Bergabungnya Indonesia, kata Arifin, dapat memperkuat kerja sama dengan pemerintah serta entitas bisnis yang berpengaruh di Amerika Serikat guna mempromosikan investasi energi bersih. “Saya mengucapkan rasa terima kasih dan apresiasi kami kepada Pemerintah AS yang telah mengundang kami untuk bergabung dalam inisiatif ini. Saya menantikan pembahasan lebih lanjut mengenai kerja sama kami,” harapnya.
Indonesia sendiri terus mengimplementasikan pembangunan ekonomi dan industri hijau yang salah satunya melalui pengembangan kawasan industri hijau dengan memanfaatkan pembangkit listrik berbasis Energi Baru Terbarukan dalam (EBT) skala besar.
“Saat ini sedang dikembangkan PLT Air skala besar berkapasitas 9 GW di Provinsi Kalimantan Utara yang terintegrasi dengan pengembangan industri hijau di bawah program Renewable Energy Based Industry Development (REBID).
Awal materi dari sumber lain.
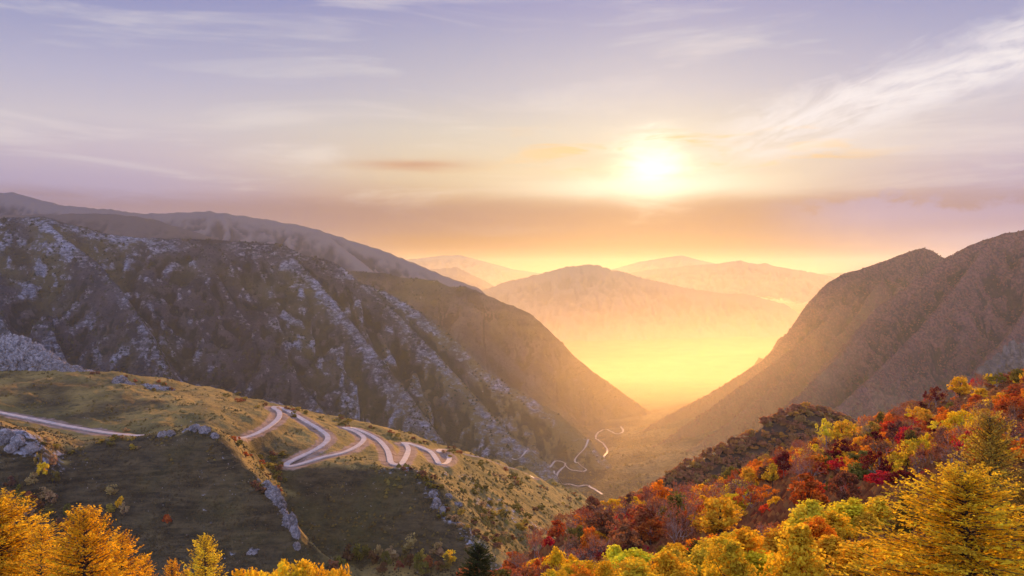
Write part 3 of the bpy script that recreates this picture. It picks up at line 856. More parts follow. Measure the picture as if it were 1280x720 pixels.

Program ini juga akan dikembangkan di daerah lain seperti Papua,” jelas Arifin.
Di samping itu, mulai tahun 2025 akan ada pengembangan Super Grid sebagai bagian dari penyediaan akses energi bagi masyarakat lokal di seluruh wilayah Indonesia. Sementara untuk peningkatan pengembangan Green Grid didukung dengan adanya penyesuaian regulasi mengenai penggunaan jaringan bersama (power wheeling) guna mengakomodasi transfer langsung daya listrik dari sumber EBT ke fasilitas operasional perusahaan dengan menggunakan jaringan PLN yang ada.
“Semua upaya transisi energi kita akan membutuhkan infrastruktur yang kuat, teknologi canggih, dan pembiayaan yang memadai. Investasi besar diperlukan untuk membangun infrastruktur EBT,” ungkap Arifin.
Upaya lain yang ditempuh pemerintah adalah mengizinkan industri dan konsumen untuk mengambil bagian dalam pengembangan EBT dengan memperoleh Sertifikat Energi Terbarukan atau Renewable Energy Certificate (REC) yang diberikan oleh PT PLN (Persero). Layanan ini hadir bagi yang menginginkan pengakuan atas penggunaan listrik dari sumber EBT, seperti pemasangan panel surya atap.
“Instalasi panel surya atap akan menambah manfaat bagi industri dan komersial karena akan menyediakan listrik dari sumber energi terbarukan, mengurangi emisi serta tagihan listrik mereka,” jelas Arifin.
Masuknya Indonesia menjadi anggota CEDI sejalan dengan pernyataan Presiden Joko Widodo sebelumnya yang menyebutkan bahwa transformasi energi Indonesia menuju EBT harus didorong dan diperkuat secara serius agar bisa bersaing dengan negara maju.
“Ekonomi hijau, teknologi hijau, dan produk hijau perlu ditingkatkan agar Indonesia dapat lebih berdaya saing di pasar global,” tegas Arifin.